> **Task prompt**: Extract the first line through the line containing "mb.add(vs, fs); mb.build('roof_aerial', CARW, car, 40)" from the listing below, exactly as written.

□ □ □ □

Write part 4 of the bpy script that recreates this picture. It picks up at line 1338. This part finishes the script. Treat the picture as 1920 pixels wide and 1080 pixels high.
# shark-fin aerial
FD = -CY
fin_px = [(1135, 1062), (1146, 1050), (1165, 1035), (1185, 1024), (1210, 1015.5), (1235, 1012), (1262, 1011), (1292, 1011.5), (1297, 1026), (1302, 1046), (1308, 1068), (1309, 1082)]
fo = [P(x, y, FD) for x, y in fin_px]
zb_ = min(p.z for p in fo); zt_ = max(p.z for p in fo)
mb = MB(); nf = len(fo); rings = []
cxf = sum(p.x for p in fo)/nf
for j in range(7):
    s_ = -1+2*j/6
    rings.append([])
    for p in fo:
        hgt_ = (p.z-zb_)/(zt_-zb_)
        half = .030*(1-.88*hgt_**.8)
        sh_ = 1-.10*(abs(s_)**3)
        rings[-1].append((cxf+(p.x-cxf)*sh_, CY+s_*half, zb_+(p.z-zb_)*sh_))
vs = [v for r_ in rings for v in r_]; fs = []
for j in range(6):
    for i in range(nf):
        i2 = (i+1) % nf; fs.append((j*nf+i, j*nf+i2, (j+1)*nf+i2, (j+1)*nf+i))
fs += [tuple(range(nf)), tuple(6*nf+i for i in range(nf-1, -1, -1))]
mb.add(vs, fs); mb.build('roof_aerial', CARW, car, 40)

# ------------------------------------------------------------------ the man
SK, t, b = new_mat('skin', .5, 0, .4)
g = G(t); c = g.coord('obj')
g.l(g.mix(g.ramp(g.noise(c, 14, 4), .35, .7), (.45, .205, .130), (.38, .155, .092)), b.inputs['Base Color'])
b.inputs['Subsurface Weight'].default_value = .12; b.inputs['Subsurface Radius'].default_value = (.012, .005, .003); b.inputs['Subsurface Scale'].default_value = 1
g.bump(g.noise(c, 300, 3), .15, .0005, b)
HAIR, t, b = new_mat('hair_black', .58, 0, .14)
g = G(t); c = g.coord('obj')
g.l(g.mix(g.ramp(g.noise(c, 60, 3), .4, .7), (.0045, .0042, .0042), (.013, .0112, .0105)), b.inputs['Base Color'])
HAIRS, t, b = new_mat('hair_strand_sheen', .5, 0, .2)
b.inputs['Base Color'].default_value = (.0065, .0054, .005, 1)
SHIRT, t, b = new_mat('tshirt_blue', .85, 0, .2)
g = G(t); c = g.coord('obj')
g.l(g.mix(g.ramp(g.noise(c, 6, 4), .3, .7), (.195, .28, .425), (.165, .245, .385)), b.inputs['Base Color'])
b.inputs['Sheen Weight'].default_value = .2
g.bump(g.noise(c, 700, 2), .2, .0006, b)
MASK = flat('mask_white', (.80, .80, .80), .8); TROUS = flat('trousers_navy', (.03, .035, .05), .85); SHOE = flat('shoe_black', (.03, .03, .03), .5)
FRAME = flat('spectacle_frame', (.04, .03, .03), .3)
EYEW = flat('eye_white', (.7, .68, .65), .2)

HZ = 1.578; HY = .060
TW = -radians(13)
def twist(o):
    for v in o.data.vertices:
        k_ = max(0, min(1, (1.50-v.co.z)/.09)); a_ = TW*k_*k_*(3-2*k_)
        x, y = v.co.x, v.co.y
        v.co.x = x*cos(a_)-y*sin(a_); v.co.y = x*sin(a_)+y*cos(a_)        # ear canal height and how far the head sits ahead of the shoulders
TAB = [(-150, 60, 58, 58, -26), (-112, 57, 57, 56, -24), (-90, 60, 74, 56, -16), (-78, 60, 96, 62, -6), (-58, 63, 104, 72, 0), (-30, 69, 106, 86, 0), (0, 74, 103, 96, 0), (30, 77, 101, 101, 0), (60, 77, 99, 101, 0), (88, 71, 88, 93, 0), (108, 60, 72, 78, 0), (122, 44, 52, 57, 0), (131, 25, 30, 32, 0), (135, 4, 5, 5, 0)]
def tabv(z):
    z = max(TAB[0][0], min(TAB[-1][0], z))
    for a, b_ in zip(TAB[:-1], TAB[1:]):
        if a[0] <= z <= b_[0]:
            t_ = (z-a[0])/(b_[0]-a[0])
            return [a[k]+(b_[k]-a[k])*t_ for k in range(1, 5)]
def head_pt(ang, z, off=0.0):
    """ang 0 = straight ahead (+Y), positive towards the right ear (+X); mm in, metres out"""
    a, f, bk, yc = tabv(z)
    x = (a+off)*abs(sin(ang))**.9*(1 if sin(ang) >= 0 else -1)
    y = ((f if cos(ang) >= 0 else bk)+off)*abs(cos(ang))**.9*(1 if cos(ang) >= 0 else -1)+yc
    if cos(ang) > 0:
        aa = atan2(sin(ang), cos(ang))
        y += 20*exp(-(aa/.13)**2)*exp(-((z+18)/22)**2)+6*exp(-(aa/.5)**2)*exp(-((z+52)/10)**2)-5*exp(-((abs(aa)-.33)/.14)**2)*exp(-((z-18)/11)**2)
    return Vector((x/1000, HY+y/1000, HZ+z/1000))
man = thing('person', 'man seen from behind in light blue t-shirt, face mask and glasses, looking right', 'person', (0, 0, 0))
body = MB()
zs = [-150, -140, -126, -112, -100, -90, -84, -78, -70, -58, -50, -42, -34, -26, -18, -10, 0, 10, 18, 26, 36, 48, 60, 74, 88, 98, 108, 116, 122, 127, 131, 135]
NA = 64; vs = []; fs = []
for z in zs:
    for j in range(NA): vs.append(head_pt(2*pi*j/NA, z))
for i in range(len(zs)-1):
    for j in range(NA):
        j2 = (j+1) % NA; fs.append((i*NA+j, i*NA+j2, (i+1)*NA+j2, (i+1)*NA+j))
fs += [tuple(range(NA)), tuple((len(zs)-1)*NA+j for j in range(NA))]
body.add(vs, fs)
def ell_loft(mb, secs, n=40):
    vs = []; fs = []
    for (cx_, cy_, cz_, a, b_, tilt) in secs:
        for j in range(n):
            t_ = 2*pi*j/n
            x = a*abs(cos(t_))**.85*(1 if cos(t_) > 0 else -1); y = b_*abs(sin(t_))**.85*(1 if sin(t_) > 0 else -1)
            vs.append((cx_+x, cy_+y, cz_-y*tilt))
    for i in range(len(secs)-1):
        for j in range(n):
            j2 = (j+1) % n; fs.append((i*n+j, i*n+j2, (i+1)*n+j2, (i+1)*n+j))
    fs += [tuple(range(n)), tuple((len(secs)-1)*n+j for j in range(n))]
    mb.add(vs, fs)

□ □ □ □

> **Response**:
Write part 4 of the bpy script that recreates this picture. It picks up at line 1338. This part finishes the script. Treat the picture as 1920 pixels wide and 1080 pixels high.
# shark-fin aerial
FD = -CY
fin_px = [(1135, 1062), (1146, 1050), (1165, 1035), (1185, 1024), (1210, 1015.5), (1235, 1012), (1262, 1011), (1292, 1011.5), (1297, 1026), (1302, 1046), (1308, 1068), (1309, 1082)]
fo = [P(x, y, FD) for x, y in fin_px]
zb_ = min(p.z for p in fo); zt_ = max(p.z for p in fo)
mb = MB(); nf = len(fo); rings = []
cxf = sum(p.x for p in fo)/nf
for j in range(7):
    s_ = -1+2*j/6
    rings.append([])
    for p in fo:
        hgt_ = (p.z-zb_)/(zt_-zb_)
        half = .030*(1-.88*hgt_**.8)
        sh_ = 1-.10*(abs(s_)**3)
        rings[-1].append((cxf+(p.x-cxf)*sh_, CY+s_*half, zb_+(p.z-zb_)*sh_))
vs = [v for r_ in rings for v in r_]; fs = []
for j in range(6):
    for i in range(nf):
        i2 = (i+1) % nf; fs.append((j*nf+i, j*nf+i2, (j+1)*nf+i2, (j+1)*nf+i))
fs += [tuple(range(nf)), tuple(6*nf+i for i in range(nf-1, -1, -1))]
mb.add(vs, fs); mb.build('roof_aerial', CARW, car, 40)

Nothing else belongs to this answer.